Task instructions:
Quote the whole listing word for word, please.

Dataset:
........

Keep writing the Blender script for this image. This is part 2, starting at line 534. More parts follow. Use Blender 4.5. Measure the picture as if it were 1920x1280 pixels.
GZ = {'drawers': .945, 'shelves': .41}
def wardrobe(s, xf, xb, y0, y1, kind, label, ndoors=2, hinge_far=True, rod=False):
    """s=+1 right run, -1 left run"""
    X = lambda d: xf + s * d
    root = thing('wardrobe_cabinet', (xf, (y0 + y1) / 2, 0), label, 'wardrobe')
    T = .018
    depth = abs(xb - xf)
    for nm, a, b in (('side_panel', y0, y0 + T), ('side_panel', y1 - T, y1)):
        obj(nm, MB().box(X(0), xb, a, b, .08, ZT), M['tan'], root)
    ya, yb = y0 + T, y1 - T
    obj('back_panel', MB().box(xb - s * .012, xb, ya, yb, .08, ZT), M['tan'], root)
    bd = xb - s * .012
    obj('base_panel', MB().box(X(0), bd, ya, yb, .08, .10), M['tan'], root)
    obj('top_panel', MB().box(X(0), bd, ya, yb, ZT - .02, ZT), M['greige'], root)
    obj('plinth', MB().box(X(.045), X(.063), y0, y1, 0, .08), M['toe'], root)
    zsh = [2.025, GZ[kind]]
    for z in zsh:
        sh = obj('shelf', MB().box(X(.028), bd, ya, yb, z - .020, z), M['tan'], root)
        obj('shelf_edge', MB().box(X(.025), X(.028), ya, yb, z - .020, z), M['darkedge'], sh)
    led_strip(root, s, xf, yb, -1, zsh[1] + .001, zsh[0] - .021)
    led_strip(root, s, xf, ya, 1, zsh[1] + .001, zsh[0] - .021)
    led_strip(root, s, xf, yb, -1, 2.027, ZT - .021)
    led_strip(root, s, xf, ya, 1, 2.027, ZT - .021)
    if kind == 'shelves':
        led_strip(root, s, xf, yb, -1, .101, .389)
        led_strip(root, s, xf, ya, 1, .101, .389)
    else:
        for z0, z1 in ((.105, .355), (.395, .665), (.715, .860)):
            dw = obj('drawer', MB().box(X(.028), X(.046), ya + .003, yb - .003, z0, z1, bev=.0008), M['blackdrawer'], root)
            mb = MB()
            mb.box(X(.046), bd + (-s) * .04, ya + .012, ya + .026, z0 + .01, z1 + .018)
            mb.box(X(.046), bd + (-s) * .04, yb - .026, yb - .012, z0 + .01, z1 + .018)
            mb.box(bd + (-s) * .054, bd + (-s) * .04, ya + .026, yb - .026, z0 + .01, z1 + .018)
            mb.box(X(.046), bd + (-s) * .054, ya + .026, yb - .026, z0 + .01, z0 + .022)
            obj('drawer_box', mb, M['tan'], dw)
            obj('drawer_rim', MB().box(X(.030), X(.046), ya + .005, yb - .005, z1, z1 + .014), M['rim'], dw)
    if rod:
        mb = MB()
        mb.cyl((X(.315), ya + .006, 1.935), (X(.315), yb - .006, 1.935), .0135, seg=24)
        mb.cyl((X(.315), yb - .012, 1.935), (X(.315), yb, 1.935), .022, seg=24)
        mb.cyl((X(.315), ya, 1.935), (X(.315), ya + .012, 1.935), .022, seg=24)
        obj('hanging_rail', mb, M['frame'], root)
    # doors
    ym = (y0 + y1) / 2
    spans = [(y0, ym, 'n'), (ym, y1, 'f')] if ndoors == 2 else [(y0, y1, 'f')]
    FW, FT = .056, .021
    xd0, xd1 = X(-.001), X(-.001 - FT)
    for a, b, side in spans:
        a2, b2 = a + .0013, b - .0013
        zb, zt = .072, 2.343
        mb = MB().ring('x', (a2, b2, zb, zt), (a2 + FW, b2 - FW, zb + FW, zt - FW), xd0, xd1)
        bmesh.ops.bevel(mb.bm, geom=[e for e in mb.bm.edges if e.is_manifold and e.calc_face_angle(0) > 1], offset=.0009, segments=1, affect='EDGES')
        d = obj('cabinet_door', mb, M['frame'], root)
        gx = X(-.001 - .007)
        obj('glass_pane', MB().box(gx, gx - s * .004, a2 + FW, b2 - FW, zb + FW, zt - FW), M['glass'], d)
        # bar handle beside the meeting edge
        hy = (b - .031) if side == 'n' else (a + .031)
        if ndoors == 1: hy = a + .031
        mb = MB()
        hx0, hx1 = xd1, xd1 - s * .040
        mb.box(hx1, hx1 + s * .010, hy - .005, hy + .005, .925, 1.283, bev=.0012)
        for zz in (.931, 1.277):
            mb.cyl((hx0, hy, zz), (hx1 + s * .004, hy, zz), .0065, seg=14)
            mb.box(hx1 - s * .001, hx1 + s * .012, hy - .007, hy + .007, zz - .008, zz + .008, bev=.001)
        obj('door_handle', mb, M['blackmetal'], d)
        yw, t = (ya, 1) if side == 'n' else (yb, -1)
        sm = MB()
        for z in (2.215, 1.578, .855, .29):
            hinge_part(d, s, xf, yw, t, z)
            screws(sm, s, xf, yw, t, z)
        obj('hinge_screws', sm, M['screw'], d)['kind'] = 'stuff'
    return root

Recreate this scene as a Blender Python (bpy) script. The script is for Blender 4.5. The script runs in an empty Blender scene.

........

Written answer:
Keep writing the Blender script for this image. This is part 2, starting at line 534. More parts follow. Use Blender 4.5. Measure the picture as if it were 1920x1280 pixels.
GZ = {'drawers': .945, 'shelves': .41}
def wardrobe(s, xf, xb, y0, y1, kind, label, ndoors=2, hinge_far=True, rod=False):
    """s=+1 right run, -1 left run"""
    X = lambda d: xf + s * d
    root = thing('wardrobe_cabinet', (xf, (y0 + y1) / 2, 0), label, 'wardrobe')
    T = .018
    depth = abs(xb - xf)
    for nm, a, b in (('side_panel', y0, y0 + T), ('side_panel', y1 - T, y1)):
        obj(nm, MB().box(X(0), xb, a, b, .08, ZT), M['tan'], root)
    ya, yb = y0 + T, y1 - T
    obj('back_panel', MB().box(xb - s * .012, xb, ya, yb, .08, ZT), M['tan'], root)
    bd = xb - s * .012
    obj('base_panel', MB().box(X(0), bd, ya, yb, .08, .10), M['tan'], root)
    obj('top_panel', MB().box(X(0), bd, ya, yb, ZT - .02, ZT), M['greige'], root)
    obj('plinth', MB().box(X(.045), X(.063), y0, y1, 0, .08), M['toe'], root)
    zsh = [2.025, GZ[kind]]
    for z in zsh:
        sh = obj('shelf', MB().box(X(.028), bd, ya, yb, z - .020, z), M['tan'], root)
        obj('shelf_edge', MB().box(X(.025), X(.028), ya, yb, z - .020, z), M['darkedge'], sh)
    led_strip(root, s, xf, yb, -1, zsh[1] + .001, zsh[0] - .021)
    led_strip(root, s, xf, ya, 1, zsh[1] + .001, zsh[0] - .021)
    led_strip(root, s, xf, yb, -1, 2.027, ZT - .021)
    led_strip(root, s, xf, ya, 1, 2.027, ZT - .021)
    if kind == 'shelves':
        led_strip(root, s, xf, yb, -1, .101, .389)
        led_strip(root, s, xf, ya, 1, .101, .389)
    else:
        for z0, z1 in ((.105, .355), (.395, .665), (.715, .860)):
            dw = obj('drawer', MB().box(X(.028), X(.046), ya + .003, yb - .003, z0, z1, bev=.0008), M['blackdrawer'], root)
            mb = MB()
            mb.box(X(.046), bd + (-s) * .04, ya + .012, ya + .026, z0 + .01, z1 + .018)
            mb.box(X(.046), bd + (-s) * .04, yb - .026, yb - .012, z0 + .01, z1 + .018)
            mb.box(bd + (-s) * .054, bd + (-s) * .04, ya + .026, yb - .026, z0 + .01, z1 + .018)
            mb.box(X(.046), bd + (-s) * .054, ya + .026, yb - .026, z0 + .01, z0 + .022)
            obj('drawer_box', mb, M['tan'], dw)
            obj('drawer_rim', MB().box(X(.030), X(.046), ya + .005, yb - .005, z1, z1 + .014), M['rim'], dw)
    if rod:
        mb = MB()
        mb.cyl((X(.315), ya + .006, 1.935), (X(.315), yb - .006, 1.935), .0135, seg=24)
        mb.cyl((X(.315), yb - .012, 1.935), (X(.315), yb, 1.935), .022, seg=24)
        mb.cyl((X(.315), ya, 1.935), (X(.315), ya + .012, 1.935), .022, seg=24)
        obj('hanging_rail', mb, M['frame'], root)
    # doors
    ym = (y0 + y1) / 2
    spans = [(y0, ym, 'n'), (ym, y1, 'f')] if ndoors == 2 else [(y0, y1, 'f')]
    FW, FT = .056, .021
    xd0, xd1 = X(-.001), X(-.001 - FT)
    for a, b, side in spans:
        a2, b2 = a + .0013, b - .0013
        zb, zt = .072, 2.343
        mb = MB().ring('x', (a2, b2, zb, zt), (a2 + FW, b2 - FW, zb + FW, zt - FW), xd0, xd1)
        bmesh.ops.bevel(mb.bm, geom=[e for e in mb.bm.edges if e.is_manifold and e.calc_face_angle(0) > 1], offset=.0009, segments=1, affect='EDGES')
        d = obj('cabinet_door', mb, M['frame'], root)
        gx = X(-.001 - .007)
        obj('glass_pane', MB().box(gx, gx - s * .004, a2 + FW, b2 - FW, zb + FW, zt - FW), M['glass'], d)
        # bar handle beside the meeting edge
        hy = (b - .031) if side == 'n' else (a + .031)
        if ndoors == 1: hy = a + .031
        mb = MB()
        hx0, hx1 = xd1, xd1 - s * .040
        mb.box(hx1, hx1 + s * .010, hy - .005, hy + .005, .925, 1.283, bev=.0012)
        for zz in (.931, 1.277):
            mb.cyl((hx0, hy, zz), (hx1 + s * .004, hy, zz), .0065, seg=14)
            mb.box(hx1 - s * .001, hx1 + s * .012, hy - .007, hy + .007, zz - .008, zz + .008, bev=.001)
        obj('door_handle', mb, M['blackmetal'], d)
        yw, t = (ya, 1) if side == 'n' else (yb, -1)
        sm = MB()
        for z in (2.215, 1.578, .855, .29):
            hinge_part(d, s, xf, yw, t, z)
            screws(sm, s, xf, yw, t, z)
        obj('hinge_screws', sm, M['screw'], d)['kind'] = 'stuff'
    return root

Recreate this scene as a Blender Python (bpy) script. The script is for Blender 4.5. The script runs in an empty Blender scene.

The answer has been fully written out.